Plants without the funds can “mothball” the plant for up to 60 years - a process known as SAFESTOR - to give them time to finance decommissioning, he said.
The public’s contributions are far from reaping the promised benefit of affordable, clean energy to consumers, according to a February report by the Union of Concerned Scientists in Cambridge.
“Government subsidies to the nuclear power industry over the past 50 years have been so large in proportion to the value of the energy produced that in some cases it would have cost taxpayers less to simply buy kilowatts on the open market and give them away,” the report summary states.
And after 40 years of operation, the plants still can’t stand on their own financial footing, the Union of Concerned Scientist’s report states.
“The financial story is that nuclear power is not viable without subsidies,” said Ellen Vancko, who runs UCS’s nuclear energy division. “The waste issue is just one example.”
New England politicians continue to raise the fairness of the public tab. Last year, U.S. Rep. Edward J. Markey, D-Mass., asked the General Accounting Office to review the NRC’s oversight of plants, in part because of the industry’s history of fiscal problems.
In a March 18 letter to President Obama, U.S. Sen.
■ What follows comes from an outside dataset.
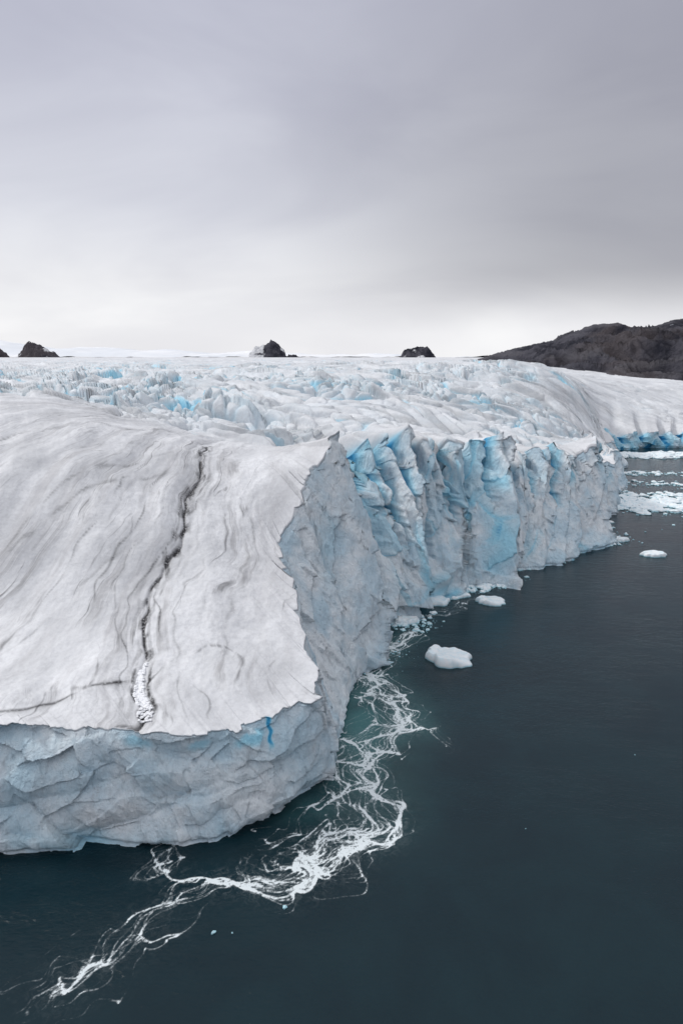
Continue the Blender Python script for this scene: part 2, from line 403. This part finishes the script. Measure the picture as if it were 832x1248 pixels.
mp=np.exp(-((Y_-1.45)/.075)**4)*np.exp(-((dc_-.006)/.015)**2)
dd=dd*(1-.95*np.clip(mp*1.8,0,1))
dd=dd+in_*.9*np.exp(-((Y_-1.45)/.09)**4)*np.exp(-((np.abs(dc_-.006)-.019)/.005)**2)*sstep(-.4,.1,perlin(X_/.01,Y_/.03,59))  # painted shade along both sides of the snow strip, added to the dirt
for (xa,ya,sl,x_l,x_r,st_) in ((-.47,1.47,.55,-1.3,-.47,.75),(-.60,2.35,1.1,-1.1,-.5,.50),(-.85,2.0,.9,-1.4,-.6,.45),(-.95,2.35,.7,-1.5,-.62,.45),(-.75,1.75,1.2,-1.1,-.62,.3)):
    oc=(Y_-ya)-sl*(X_-xa)+.045*perlin(X_/.16,o_,56+sl)+.010*perlin(X_/.04,o_,57)
    ev=bk_*sstep(x_l,x_l+.3,X_)*sstep(x_r+.03,x_r-.03,X_)
    dd=dd+ev*st_*np.exp(-(oc/.0065)**2)*sstep(-.4,.2,perlin(X_/.08,Y_/.08,58))+ev*st_*.25*np.exp(-(oc/.03)**2)*sstep(-.2,.4,perlin(X_/.05,Y_/.05,63))
dirt_shade[I]=dd
dirt_shade=dirt_shade+near*far*.36*sstep(.15,.5,fbm(ra/.9,rb/.15,4,55))*(.25+.75*rough)
bw=blu.copy()
for (i,wd,z0,z1,aa) in ((4.70,.0055,.76,.99,.66),(4.25,.030,.86,.93,.40),(2.9,.03,.88,.94,.25),(3.5,.02,.84,.90,.25)):
    bw=np.maximum(bw,aa*np.exp(-((S2-idx2s(i)-.03*(tc-.8)-.008*perlin(z2/.02,z2*0,3))/wd)**4)*sstep(z0-.06,z0+.03,tc)*sstep(z1+.03,z1-.01,tc+.02*perlin(S2/.02,S2*0,4)))
low=sstep(.5,.0,tc)*.12*(1-fr2)+(.10+.20*sstep(.30,.0,tc))*fr2+.28*sstep(idx2s(20.2),idx2s(21),S2)
bw=np.clip(bw+low*(.3+.7*sstep(-.3,.3,fbm(S2/.15,z2/.2,3,61))),0,1)
co=np.zeros((NS,NW+NU,3)); msk=np.zeros((NS,NW+NU,4)); flw=np.zeros((NS,NW+NU,3))
co[:,:NW,0]=fx; co[:,:NW,1]=fy; co[:,:NW,2]=z2-nr[:,None]*.95*tc**6
co[:,NW:,0]=X; co[:,NW:,1]=Y; co[:,NW:,2]=hh
msk[:,:NW,0]=bw; msk[:,NW:,0]=bl_top
msk[:,NW:,1]=np.clip(dirt_shade,0,1)
msk[:,:NW,2]=1-sstep(.985,1,tc); msk[:,NW:,2]=rough*.2
msk[:,NW:,3]=near
flw[:,NW:,0]=np.where(blk>.5,fa,rb*1.0); flw[:,NW:,1]=np.where(blk>.5,py,ra)
flw[:,:NW,0]=flw[:,NW:NW+1,0]; flw[:,:NW,1]=flw[:,NW:NW+1,1]
g=make_mesh('glacier',co.reshape(-1,3)*H,grid_faces(NS,NW+NU),ICE)
add_col(g,'mask',msk.reshape(-1,4))
a=g.data.attributes.new('flow','FLOAT_VECTOR','POINT'); a.data.foreach_set('vector',flw.reshape(-1).astype(np.float32))

# ---------------------------------------------------------------- water with foam
def wp(px_,py_):
    dy=py_-624; dz=184.3+dy*.975; return ((px_-416)/dz,(811.2-.2215*dy)/dz)
x0,x1,y0,y1,st=-1.05,.75,.75,2.85,.0022
gx=np.arange(x0,x1,st); gy=np.arange(y0,y1,st)
foam=np.zeros((len(gy),len(gx)))
paths=[ # (points in plan), width, strands, strength
([(505,765),(470,790),(445,815),(470,845),(500,872),(470,895),(445,925),(455,965),(462,1000),(430,1035),(390,1055),(340,1075),(300,1060),(285,1035)],.040,70,1.1),
([(470,775),(450,830),(470,880),(430,900),(420,940),(440,990),(430,1030),(380,1050),(310,1040)],.055,54,.85),
([(350,1072),(280,1075),(220,1095),(180,1120),(165,1160),(110,1190),(55,1225),(0,1250)],.022,36,.65),
([(215,1080),(200,1050),(210,1025),(180,1040),(165,1070),(190,1095)],.018,22,.7),
([(290,1065),(240,1080),(215,1075),(205,1055),(225,1030)],.012,12,.7),
([(460,900),(500,890),(540,890),(548,905),(500,915)],.020,16,.5),
([(462,1000),(490,985),(485,960),(470,940)],.014,12,.6),
([(345,1075),(380,1060),(372,1020),(378,985)],.025,18,.6),
([(230,1090),(150,1130),(60,1180),(-60,1230)],.035,18,.35),
([(480,760),(540,745),(600,715),(640,695)],.022,26,.7),
([(415,880),(440,860),(445,830),(430,800)],.035,22,.6),
([(300,1040),(350,1010),(400,960),(425,900)],.020,18,.5),
]
for pts,wd,ns,strg in paths:
    P=np.array([wp(*p) for p in pts]); sg=np.concatenate([[0],np.cumsum(np.hypot(*np.diff(P,axis=0).T))])
    n=int(sg[-1]/.0007)
    ss=np.linspace(0,sg[-1],n); cx=hermite(sg,P[:,0],ss); cy=hermite(sg,P[:,1],ss)
    kk=np.ones(81)/81
    if n>200:
        cx=np.convolve(np.pad(cx,40,'edge'),kk,'valid'); cy=np.convolve(np.pad(cy,40,'edge'),kk,'valid')
    nx=-np.gradient(cy,ss); ny=np.gradient(cx,ss)
    env=sstep(0,.06,ss)*sstep(sg[-1],sg[-1]-.18,ss)
    for k in range(ns):
        o=rng.normal()*wd*.55
        oo=o+wd*1.1*perlin(ss/.16,ss*0+k*1.37,3)+wd*.40*perlin(ss/.045,ss*0+k*2.1,4)
        xx=cx+nx*oo; yy=cy+ny*oo
        w1=perlin(xx/.12,yy/.12,5); w2=perlin(xx/.12,yy/.12,6)
        w3=perlin(xx/.045,yy/.045,7); w4=perlin(xx/.045,yy/.045,8)
        xx=xx+.040*w1+.022*w3; yy=yy+.040*w2+.022*w4
        inten=strg*env*sstep(-.25,.35,perlin(ss/.15,ss*0+k*3.3,9))*rng.uniform(.1,1.0)**1.5
        fxx=(xx-x0)/st; fyy=(yy-y0)/st; ix=np.floor(fxx).astype(int); iy=np.floor(fyy).astype(int)
        ok=(ix>1)&(iy>1)&(ix<len(gx)-3)&(iy<len(gy)-3)
        ix,iy,fxx,fyy,inten=ix[ok],iy[ok],fxx[ok],fyy[ok],inten[ok]
        ax,ay=fxx-ix,fyy-iy
        for i,wi in ((0,1-ax),(1,ax)):
            for j,wj in ((0,1-ay),(1,ay)):
                np.add.at(foam,(iy+j,ix+i),wi*wj*inten*.32)
GXX,GYY=np.meshgrid(gx,gy)
def blur(a,r):
    k=np.exp(-(np.arange(-3*r,3*r+1)/r)**2/2); k/=k.sum()
    a=np.apply_along_axis(lambda v:np.convolve(v,k,'same'),0,a)
    return np.apply_along_axis(lambda v:np.convolve(v,k,'same'),1,a)
foam=np.minimum(foam,1.5)
hz=blur(foam,11); hz2=blur(foam,28)
f1=.7*foam+.3*blur(foam,1)
edge=sstep(x0,x0+.15,GXX)*sstep(x1,x1-.1,GXX)*sstep(y0,y0+.06,GYY)*sstep(y1,y1-.1,GYY)
foam=np.clip(f1,0,1.3)*edge
haze=np.clip(hz*2.2,0,1)*edge
teal=np.clip(hz2*2.0,0,.9)*sstep(1.15,1.5,GYY)
for (cx_,cy_,rx,ry,aa) in ((440,880,.09,.28,.9),(440,930,.09,.17,.6),(385,985,.10,.06,.4),(470,790,.08,.15,.6)):
    c=wp(cx_,cy_); teal=np.maximum(teal,aa*np.exp(-((GXX-c[0])/rx)**2-((GYY-c[1])/ry)**2))
teal*=edge
ext=np.array([1.1,1.3,1.7,2.3,3.2,4.5,6.5,9,13,20,30,50,80,130,200,300])
ax_=np.concatenate([-(ext[::-1]),gx,ext]); ay_=np.concatenate([np.array([-300,-100,-30,-10,-4,-2,-1,-.3,0,.2,.4,.6]),gy,np.array([2.95,3.1,3.4,3.9,4.6,5.5,6.5,8,10,14,20,30,50,80,130,200,300])])
AX,AY=np.meshgrid(ax_,ay_)
col=np.zeros(AX.shape+(4,)); col[...,3]=1
iy,ix=12,len(ext)
for c_,arr in enumerate((foam,teal,haze)): col[iy:iy+len(gy),ix:ix+len(gx),c_]=arr
w_=make_mesh('sea_water',np.stack([AX*H,AY*H,AX*0],-1).reshape(-1,3),grid_faces(*AX.shape),WAT)
add_col(w_,'foam',col.reshape(-1,4))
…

Bernard Sanders, I-Vt., asked the administration to revisit both a federal law providing taxpayer subsidized insurance to the nuclear industry as well as giving federally backed loans to build new plants.
Congress has authorized $18.5 billion in existing loan guarantees authority to new nuclear plants, and the Obama Administration, in its budget proposal, has asked for another $36 billion to expand the nuclear power industry.
“Independent analysis suggests that new nuclear power is more expensive than nearly every other energy source, including solar, wind, biomass and geothermal energy,” Sanders wrote. “Given that reality, I cannot understand why we would continue to pour massive taxpayer subsidies into nuclear power.”
The Yucca debacle has opened up a financial chasm that will take decades to resolve, industry critics said.
“We are taxing our grandchildren. Capitalism kicks these liabilities down the road, so we are kicking the can down the road,” Gundersen said. “We get the benefit while our grandchildren get the liability.”